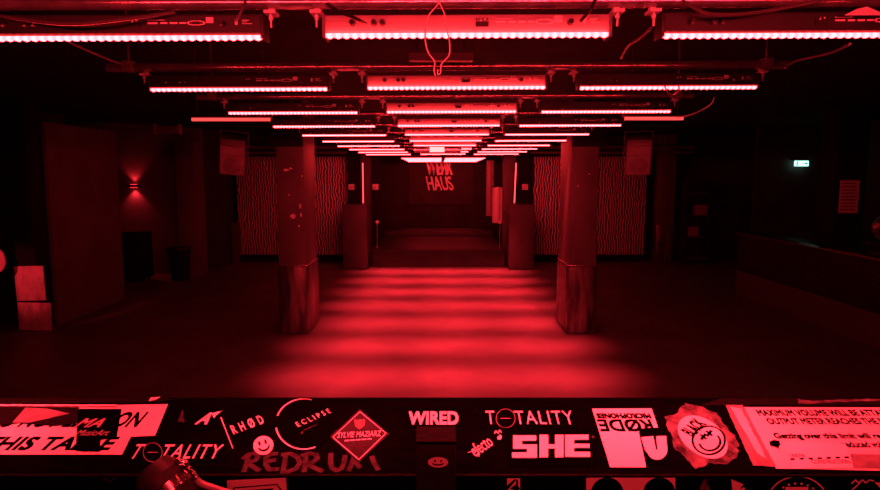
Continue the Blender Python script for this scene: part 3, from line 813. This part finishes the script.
TH = .0005
class Ink:
    """prints on one sticker: each word its own mesh, drawn shapes in another"""
    def __init__(s): s.words = []; s.misc = MB(); s.drawn = False
    def new(s): m = MB(); s.words.append(m); return m
    def plate(s, *a): s.drawn = True; s.misc.plate(*a)
class Sticker:
    """a sticker lying on the ledge (or on its upright face)"""
    def __init__(s, name, label, cat, px, py, base=0, face=False, group=None):
        s.O, s.N = (Vector((0, FACE_Y, NEAR.z)), Vector((0, -1, 0))) if face else (FAR, DN)
        s.U, s.V = (X_, Z_) if face else (DU, DV)
        s.c = hit(px, py, s.O, s.N)
        s.n = .0006 + base * .0007
        s.t = thing(name, label, cat, s.c + s.N * s.n, group=group)
    def uv(s, px, py):
        q = hit(px, py, s.O, s.N) - s.c
        return q.dot(s.U), q.dot(s.V)
    def sheet(s, pts, m, name='sheet', lvl=0, jag=0, label=None):
        q = [s.uv(*p) for p in pts]
        if jag:
            r = []
            for i in range(len(q)):
                a, b = Vector(q[i]), Vector(q[(i + 1) % len(q)])
                k = max(1, int((b - a).length / .006))
                for j in range(k):
                    v = a.lerp(b, j / k)
                    r.append((v.x + random.uniform(-jag, jag), v.y + random.uniform(-jag, jag)))
            q = r
        mb = MB().plate(q, lvl * TH, lvl * TH + TH * .8, s.U, s.V, s.N)
        return part(name, mb, M[m], s.t, label)
    def ell(s, px, py, rx, ry, m, name='disc', lvl=0, rot=0, seg=40, label=None):
        return s.sheet([(px + rx * math.cos(a) * math.cos(rot) - ry * math.sin(a) * math.sin(rot), py + rx * math.cos(a) * math.sin(rot) + ry * math.sin(a) * math.cos(rot)) for a in [2 * PI * k / seg for k in range(seg)]], m, name, lvl, 0, label)
    def mbpoly(s, mb, pts, lvl):
        mb.plate([s.uv(*p) for p in pts], lvl * TH, lvl * TH + TH * .8, s.U, s.V, s.N)
    def band(s, mb, pts, wpx, lvl, closed=False):
        """a drawn line of a given width through picture points"""
        q = [Vector(s.uv(*p)) for p in pts]
        hw = wpx * .00145 / 2
        n = len(q)
        for i in range(n if closed else n - 1):
            a, b = q[i], q[(i + 1) % n]
            d = (b - a)
            if d.length < 1e-6: continue
            d.normalize(); o = Vector((-d.y, d.x)) * hw; e = d * hw * .4
            mb.plate([tuple(a - e - o), tuple(b + e - o), tuple(b + e + o), tuple(a - e + o)], lvl * TH, lvl * TH + TH * .8, s.U, s.V, s.N)
    def dashes(s, mb, x0, y0, x1, y1, n, wpx, lvl=1):
        for k in range(n):
            a, b = k / n, (k + .72) / n
            s.band(mb, [(x0 + (x1 - x0) * a, y0 + (y1 - y0) * a), (x0 + (x1 - x0) * b, y0 + (y1 - y0) * b)], wpx, lvl)
    def text(s, mb, txt, px, py, w, h, ang=0, shear=0, bold=0, spacing=1, lvl=1, wave=0):
        """centre px,py; width/height in picture pixels; ang degrees on the surface"""
        cx, cy = s.uv(px, py)
        du = (Vector(s.uv(px + .5, py)) - Vector(s.uv(px - .5, py))).length
        dv = (Vector(s.uv(px, py - .5)) - Vector(s.uv(px, py + .5))).length
        W_, H_ = w * du, h * dv
        a = math.radians(ang); ca, sa = math.cos(a), math.sin(a)
        def fn(x, y, n):
            X = (x - .5) * W_ + shear * (y - .5) * H_
            Y = (y - .5) * H_ + wave * H_ * math.sin(x * 6)
            return s.U * (cx + X * ca - Y * sa) + s.V * (cy + X * sa + Y * ca) + s.N * n
        add_text(mb.new() if isinstance(mb, Ink) else mb, txt, fn, lvl * TH, lvl * TH + TH * .8, (bold * .8 / text_shape(txt, spacing)[2], bold * .8) if bold else 0, spacing)
    def print(s, mb, m='white', name='lettering', label=None):
        if isinstance(mb, Ink):
            for k in mb.words: part(name, k, M[m], s.t, label)
            if mb.drawn: part('drawn_mark' if mb.words else name, mb.misc, M[m], s.t, label)
            return
        return part(name, mb, M[m], s.t, label)
def quad(x0, y0, x1, y1): return [(x0, y1), (x1, y1), (x1, y0), (x0, y0)]

# warning sign at the left
s = Sticker('warning_sign', 'torn white warning sign with slanted black capitals at the left of the ledge', 'sign', 70, 432)
s.sheet([(-40, 455), (122, 455), (131, 437), (155, 436), (168, 404.5), (60, 406.5), (-40, 407)], 'paper')
mb = Ink()
s.text(mb, 'DO NOT LEAN ON', 68, 420, 150, 13.5, shear=.12, bold=.05)
s.text(mb, 'THIS TABLE', 49, 444, 132, 12, shear=.16, bold=.06)
s.print(mb, 'ink', 'lettering', 'slanted black capitals')
s = Sticker('black_tape_patch', 'black torn patch over the top left of the white warning sign', 'tape', 40, 416, 2)
s.sheet([(-40, 426), (5, 426), (20, 424), (55, 427), (78, 424), (79, 408.5), (22, 408), (-40, 408)], 'gaffer', jag=.0005)
s = Sticker('torn_film', 'torn translucent pink film piece on the black patch at far left', 'film', 40, 415, 3)
s.sheet([(13, 424), (26, 409), (48, 410), (70, 415), (52, 419), (30, 424)], 'film')
s = Sticker('art_sticker', 'black sticker with two pale jagged letters over the warning sign', 'sticker', 98, 430, 2)
s.sheet([(76, 452), (100, 452.5), (101, 441), (117, 438), (122, 410), (78, 410)], 'ink')
mb = Ink(); s.text(mb, 'MA', 93, 424, 25, 8, shear=.4, bold=.03); s.text(mb, 'MusicArt', 94, 434, 31, 5, shear=.2)
s.print(mb, 'grey_print')

s = Sticker('letter_sticker', 'small black sticker with white letter A right of the warning sign', 'sticker', 204, 418)
s.sheet([(172, 433), (222, 430), (216, 408), (174, 408)], 'ink')
mb = Ink(); s.text(mb, 'A', 206, 419, 12, 11, shear=.25, bold=.04); s.mbpoly(mb, [(212, 414), (223, 411), (216, 416), (214, 419)], 1)
s.print(mb)
mb = Ink(); s.mbpoly(mb, [(178, 422), (184.5, 423), (183, 410)], 1); s.print(mb, 'dim_paint', 'triangle_mark')

def totality(px0, px1, py, lab, m='white'):
    s = Sticker('band_sticker', lab, 'sticker', (px0 + px1) / 2, py)
    w = px1 - px0
    s.sheet(quad(px0 - 5, py - 11, px1 + 5, py + 11), 'ink')
    mb = Ink()
    s.text(mb, 'T', px0 + .05 * w, py, .10 * w, 13)
    s.text(mb, 'TALITY', px0 + .665 * w, py, .67 * w, 13, spacing=1.15)
    s.print(mb, m)
    mb = Ink()
    cx = px0 + .225 * w
    s.band(mb, [(cx + 9.5 * math.cos(a), py + 1 + 9.5 * math.sin(a)) for a in [2 * PI * k / 28 for k in range(28)]], .7, 1, True)
    s.band(mb, [(cx - 5, py + 1), (cx + 5, py + 1)], 1.0, 1)
    s.print(mb, 'mid_vinyl', 'ring_mark', 'dim circle standing for a letter')
totality(133, 221, 452, 'thin white lettered black sticker with circled letter below the warning sign')
totality(486, 573, 418, 'thin white lettered black sticker with circled letter above the bold white block word')

s = Sticker('tilted_sticker', 'tilted black sticker with four narrow pale letters and a line', 'sticker', 243, 428)
s.sheet([(223, 417), (258, 404), (273, 430), (236, 452)], 'ink')
mb = Ink(); s.text(mb, 'RHØD', 247.5, 425, 31, 9.5, ang=33, spacing=1.9, bold=.03); s.band(mb, [(221, 418), (233, 449)], .9, 1)
s.print(mb, 'sign_letter')

s = Sticker('round_sticker', 'large round black sticker with pale crescent rim', 'sticker', 304, 425, 1)
s.ell(304, 425, 29, 26, 'ink')
mb = Ink()
s.band(mb, [(304 + 28 * math.cos(a), 425 + 25.2 * math.sin(a)) for a in [math.radians(d) for d in range(200, 268, 6)]], 1.8, 1)
s.band(mb, [(304 + 28 * math.cos(a), 425 + 25.2 * math.sin(a)) for a in [math.radians(d) for d in range(66, 178, 7)]], 1.7, 1)
s.band(mb, [(304 + 28 * math.cos(a), 425 + 25.2 * math.sin(a)) for a in [math.radians(d) for d in range(262, 290, 6)]], .7, 1)
s.print(mb, 'white', 'crescent_rim', 'pale crescent rim')
mb = Ink(); s.text(mb, 'ECLIPSE', 313.5, 418.5, 36, 5, ang=37, spacing=1.7); s.ell
s.print(mb, 'sign_letter')
mb = Ink(); s.dashes(mb, 304, 431, 318, 425, 3, 1.4); s.mbpoly(mb, [(301, 433), (303.5, 432), (303, 435), (301.5, 435)], 1)
s.print(mb, 'dim_paint', 'small_print')

def smiley(s, cx, cy, r, ry, ang, lvl, eyes=True):
    mb = Ink()
    ca, sa = math.cos(ang), math.sin(ang)
    def q(x, y): return (cx + r * (x * ca - y * sa), cy + ry * (x * sa + y * ca))
    for sx in (-.32, .32):
        s.mbpoly(mb, [q(sx + .13 * math.cos(a), -.28 + .26 * math.sin(a)) for a in [2 * PI * k / 12 for k in range(12)]], lvl)
    s.mbpoly(mb, [q(.62 * math.cos(a), .12 + .55 * math.sin(a)) for a in [PI * k / 12 for k in range(13)]] + [q(.45 * math.cos(a), .16 + .30 * math.sin(a)) for a in [PI * k / 12 for k in range(12, -1, -1)]], lvl)
    return mb
s = Sticker('smiley_sticker', 'small pink smiling face sticker below the round black sticker', 'sticker', 263.5, 446, 2)
s.ell(263.5, 446.5, 10, 9.4, 'mid_vinyl' if False else 'paper', 'disc', 0, -.3)
s.print(smiley(s, 263.5, 446.5, 10, 9.4, -.3, 1), 'ink', 'face_print')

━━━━

→ **What is expected**: Locate all lines holding the word "part", then copy them out.

→ **Exercise solution**:
Continue the Blender Python script for this scene: part 3, from line 813. This part finishes the script.
        return part(name, mb, M[m], s.t, label)
            for k in mb.words: part(name, k, M[m], s.t, label)
            if mb.drawn: part('drawn_mark' if mb.words else name, mb.misc, M[m], s.t, label)
        return part(name, mb, M[m], s.t, label)